• _GIVEN REQUEST_
Type out the material below exactly.

►

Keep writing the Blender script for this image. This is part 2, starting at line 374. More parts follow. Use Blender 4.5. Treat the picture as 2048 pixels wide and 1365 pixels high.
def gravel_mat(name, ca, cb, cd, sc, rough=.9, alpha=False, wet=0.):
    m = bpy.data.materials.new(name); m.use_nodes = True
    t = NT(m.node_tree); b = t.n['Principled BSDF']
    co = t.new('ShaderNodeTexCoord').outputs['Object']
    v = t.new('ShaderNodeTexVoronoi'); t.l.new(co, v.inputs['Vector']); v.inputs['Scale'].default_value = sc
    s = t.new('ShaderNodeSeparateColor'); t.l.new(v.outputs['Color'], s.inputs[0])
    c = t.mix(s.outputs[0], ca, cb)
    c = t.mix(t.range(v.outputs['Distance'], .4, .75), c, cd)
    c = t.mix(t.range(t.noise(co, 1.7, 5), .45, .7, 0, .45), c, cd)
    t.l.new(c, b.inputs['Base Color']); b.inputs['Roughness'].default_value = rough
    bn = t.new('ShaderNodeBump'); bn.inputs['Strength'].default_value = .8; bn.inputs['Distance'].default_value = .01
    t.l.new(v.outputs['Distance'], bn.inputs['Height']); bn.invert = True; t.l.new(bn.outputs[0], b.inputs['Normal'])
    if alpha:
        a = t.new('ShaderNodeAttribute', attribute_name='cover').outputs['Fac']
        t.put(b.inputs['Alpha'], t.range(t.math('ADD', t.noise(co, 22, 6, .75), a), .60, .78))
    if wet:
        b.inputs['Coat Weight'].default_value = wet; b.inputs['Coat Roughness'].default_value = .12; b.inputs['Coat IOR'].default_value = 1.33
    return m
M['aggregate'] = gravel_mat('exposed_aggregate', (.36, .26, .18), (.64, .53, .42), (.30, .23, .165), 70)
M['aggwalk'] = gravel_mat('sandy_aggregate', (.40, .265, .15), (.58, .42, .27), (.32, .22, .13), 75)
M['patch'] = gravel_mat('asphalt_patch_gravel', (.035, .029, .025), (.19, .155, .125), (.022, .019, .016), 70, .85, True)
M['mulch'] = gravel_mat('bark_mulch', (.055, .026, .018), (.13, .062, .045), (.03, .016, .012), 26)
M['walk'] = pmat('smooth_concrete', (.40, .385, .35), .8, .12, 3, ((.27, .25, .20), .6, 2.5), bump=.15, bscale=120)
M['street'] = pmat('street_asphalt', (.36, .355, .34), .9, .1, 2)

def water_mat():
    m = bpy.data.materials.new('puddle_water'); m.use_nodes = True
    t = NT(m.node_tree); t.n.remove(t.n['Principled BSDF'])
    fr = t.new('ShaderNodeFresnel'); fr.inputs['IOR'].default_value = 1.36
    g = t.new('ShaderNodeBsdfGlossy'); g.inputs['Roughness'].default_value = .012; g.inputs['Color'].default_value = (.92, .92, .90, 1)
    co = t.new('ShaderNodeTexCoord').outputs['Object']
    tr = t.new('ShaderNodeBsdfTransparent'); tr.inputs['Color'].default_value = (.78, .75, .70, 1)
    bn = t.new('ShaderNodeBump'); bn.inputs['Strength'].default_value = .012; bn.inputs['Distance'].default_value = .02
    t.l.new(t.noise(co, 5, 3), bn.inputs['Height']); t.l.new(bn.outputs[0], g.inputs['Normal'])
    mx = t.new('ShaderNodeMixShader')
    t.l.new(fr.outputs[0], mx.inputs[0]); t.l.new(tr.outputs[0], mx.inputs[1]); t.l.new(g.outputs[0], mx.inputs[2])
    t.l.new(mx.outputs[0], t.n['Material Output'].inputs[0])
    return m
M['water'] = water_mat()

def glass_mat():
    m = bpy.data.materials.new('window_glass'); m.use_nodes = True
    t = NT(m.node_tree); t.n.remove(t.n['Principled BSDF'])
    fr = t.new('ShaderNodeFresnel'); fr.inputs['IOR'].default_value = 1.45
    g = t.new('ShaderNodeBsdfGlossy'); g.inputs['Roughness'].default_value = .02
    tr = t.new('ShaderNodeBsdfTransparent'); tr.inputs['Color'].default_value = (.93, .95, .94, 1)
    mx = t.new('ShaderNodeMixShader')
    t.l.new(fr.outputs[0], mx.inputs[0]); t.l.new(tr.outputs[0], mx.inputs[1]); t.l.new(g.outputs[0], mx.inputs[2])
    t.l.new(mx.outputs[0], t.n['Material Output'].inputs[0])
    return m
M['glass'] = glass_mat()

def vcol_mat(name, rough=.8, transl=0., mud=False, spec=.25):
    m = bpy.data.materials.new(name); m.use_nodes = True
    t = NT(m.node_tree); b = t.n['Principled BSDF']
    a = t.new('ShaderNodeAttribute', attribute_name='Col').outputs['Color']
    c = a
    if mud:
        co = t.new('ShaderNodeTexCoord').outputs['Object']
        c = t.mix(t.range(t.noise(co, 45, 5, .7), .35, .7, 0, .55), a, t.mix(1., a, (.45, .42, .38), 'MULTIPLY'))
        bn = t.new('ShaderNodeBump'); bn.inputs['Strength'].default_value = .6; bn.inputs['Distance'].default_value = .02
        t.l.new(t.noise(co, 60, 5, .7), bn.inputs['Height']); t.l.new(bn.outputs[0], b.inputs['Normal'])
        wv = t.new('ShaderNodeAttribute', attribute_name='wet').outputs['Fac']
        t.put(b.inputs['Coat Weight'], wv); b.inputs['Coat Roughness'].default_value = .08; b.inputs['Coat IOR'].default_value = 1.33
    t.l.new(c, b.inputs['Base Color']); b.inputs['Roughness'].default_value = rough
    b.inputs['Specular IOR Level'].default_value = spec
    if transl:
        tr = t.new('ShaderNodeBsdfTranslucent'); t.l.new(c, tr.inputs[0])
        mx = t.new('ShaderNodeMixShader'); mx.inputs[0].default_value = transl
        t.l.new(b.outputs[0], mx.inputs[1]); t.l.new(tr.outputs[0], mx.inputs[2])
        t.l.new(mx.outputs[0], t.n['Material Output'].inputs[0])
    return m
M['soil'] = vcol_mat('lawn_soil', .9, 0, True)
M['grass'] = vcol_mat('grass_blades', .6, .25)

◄

• _IN RESPONSE_
Keep writing the Blender script for this image. This is part 2, starting at line 374. More parts follow. Use Blender 4.5. Treat the picture as 2048 pixels wide and 1365 pixels high.
def gravel_mat(name, ca, cb, cd, sc, rough=.9, alpha=False, wet=0.):
    m = bpy.data.materials.new(name); m.use_nodes = True
    t = NT(m.node_tree); b = t.n['Principled BSDF']
    co = t.new('ShaderNodeTexCoord').outputs['Object']
    v = t.new('ShaderNodeTexVoronoi'); t.l.new(co, v.inputs['Vector']); v.inputs['Scale'].default_value = sc
    s = t.new('ShaderNodeSeparateColor'); t.l.new(v.outputs['Color'], s.inputs[0])
    c = t.mix(s.outputs[0], ca, cb)
    c = t.mix(t.range(v.outputs['Distance'], .4, .75), c, cd)
    c = t.mix(t.range(t.noise(co, 1.7, 5), .45, .7, 0, .45), c, cd)
    t.l.new(c, b.inputs['Base Color']); b.inputs['Roughness'].default_value = rough
    bn = t.new('ShaderNodeBump'); bn.inputs['Strength'].default_value = .8; bn.inputs['Distance'].default_value = .01
    t.l.new(v.outputs['Distance'], bn.inputs['Height']); bn.invert = True; t.l.new(bn.outputs[0], b.inputs['Normal'])
    if alpha:
        a = t.new('ShaderNodeAttribute', attribute_name='cover').outputs['Fac']
        t.put(b.inputs['Alpha'], t.range(t.math('ADD', t.noise(co, 22, 6, .75), a), .60, .78))
    if wet:
        b.inputs['Coat Weight'].default_value = wet; b.inputs['Coat Roughness'].default_value = .12; b.inputs['Coat IOR'].default_value = 1.33
    return m
M['aggregate'] = gravel_mat('exposed_aggregate', (.36, .26, .18), (.64, .53, .42), (.30, .23, .165), 70)
M['aggwalk'] = gravel_mat('sandy_aggregate', (.40, .265, .15), (.58, .42, .27), (.32, .22, .13), 75)
M['patch'] = gravel_mat('asphalt_patch_gravel', (.035, .029, .025), (.19, .155, .125), (.022, .019, .016), 70, .85, True)
M['mulch'] = gravel_mat('bark_mulch', (.055, .026, .018), (.13, .062, .045), (.03, .016, .012), 26)
M['walk'] = pmat('smooth_concrete', (.40, .385, .35), .8, .12, 3, ((.27, .25, .20), .6, 2.5), bump=.15, bscale=120)
M['street'] = pmat('street_asphalt', (.36, .355, .34), .9, .1, 2)

def water_mat():
    m = bpy.data.materials.new('puddle_water'); m.use_nodes = True
    t = NT(m.node_tree); t.n.remove(t.n['Principled BSDF'])
    fr = t.new('ShaderNodeFresnel'); fr.inputs['IOR'].default_value = 1.36
    g = t.new('ShaderNodeBsdfGlossy'); g.inputs['Roughness'].default_value = .012; g.inputs['Color'].default_value = (.92, .92, .90, 1)
    co = t.new('ShaderNodeTexCoord').outputs['Object']
    tr = t.new('ShaderNodeBsdfTransparent'); tr.inputs['Color'].default_value = (.78, .75, .70, 1)
    bn = t.new('ShaderNodeBump'); bn.inputs['Strength'].default_value = .012; bn.inputs['Distance'].default_value = .02
    t.l.new(t.noise(co, 5, 3), bn.inputs['Height']); t.l.new(bn.outputs[0], g.inputs['Normal'])
    mx = t.new('ShaderNodeMixShader')
    t.l.new(fr.outputs[0], mx.inputs[0]); t.l.new(tr.outputs[0], mx.inputs[1]); t.l.new(g.outputs[0], mx.inputs[2])
    t.l.new(mx.outputs[0], t.n['Material Output'].inputs[0])
    return m
M['water'] = water_mat()

def glass_mat():
    m = bpy.data.materials.new('window_glass'); m.use_nodes = True
    t = NT(m.node_tree); t.n.remove(t.n['Principled BSDF'])
    fr = t.new('ShaderNodeFresnel'); fr.inputs['IOR'].default_value = 1.45
    g = t.new('ShaderNodeBsdfGlossy'); g.inputs['Roughness'].default_value = .02
    tr = t.new('ShaderNodeBsdfTransparent'); tr.inputs['Color'].default_value = (.93, .95, .94, 1)
    mx = t.new('ShaderNodeMixShader')
    t.l.new(fr.outputs[0], mx.inputs[0]); t.l.new(tr.outputs[0], mx.inputs[1]); t.l.new(g.outputs[0], mx.inputs[2])
    t.l.new(mx.outputs[0], t.n['Material Output'].inputs[0])
    return m
M['glass'] = glass_mat()

def vcol_mat(name, rough=.8, transl=0., mud=False, spec=.25):
    m = bpy.data.materials.new(name); m.use_nodes = True
    t = NT(m.node_tree); b = t.n['Principled BSDF']
    a = t.new('ShaderNodeAttribute', attribute_name='Col').outputs['Color']
    c = a
    if mud:
        co = t.new('ShaderNodeTexCoord').outputs['Object']
        c = t.mix(t.range(t.noise(co, 45, 5, .7), .35, .7, 0, .55), a, t.mix(1., a, (.45, .42, .38), 'MULTIPLY'))
        bn = t.new('ShaderNodeBump'); bn.inputs['Strength'].default_value = .6; bn.inputs['Distance'].default_value = .02
        t.l.new(t.noise(co, 60, 5, .7), bn.inputs['Height']); t.l.new(bn.outputs[0], b.inputs['Normal'])
        wv = t.new('ShaderNodeAttribute', attribute_name='wet').outputs['Fac']
        t.put(b.inputs['Coat Weight'], wv); b.inputs['Coat Roughness'].default_value = .08; b.inputs['Coat IOR'].default_value = 1.33
    t.l.new(c, b.inputs['Base Color']); b.inputs['Roughness'].default_value = rough
    b.inputs['Specular IOR Level'].default_value = spec
    if transl:
        tr = t.new('ShaderNodeBsdfTranslucent'); t.l.new(c, tr.inputs[0])
        mx = t.new('ShaderNodeMixShader'); mx.inputs[0].default_value = transl
        t.l.new(b.outputs[0], mx.inputs[1]); t.l.new(tr.outputs[0], mx.inputs[2])
        t.l.new(mx.outputs[0], t.n['Material Output'].inputs[0])
    return m
M['soil'] = vcol_mat('lawn_soil', .9, 0, True)
M['grass'] = vcol_mat('grass_blades', .6, .25)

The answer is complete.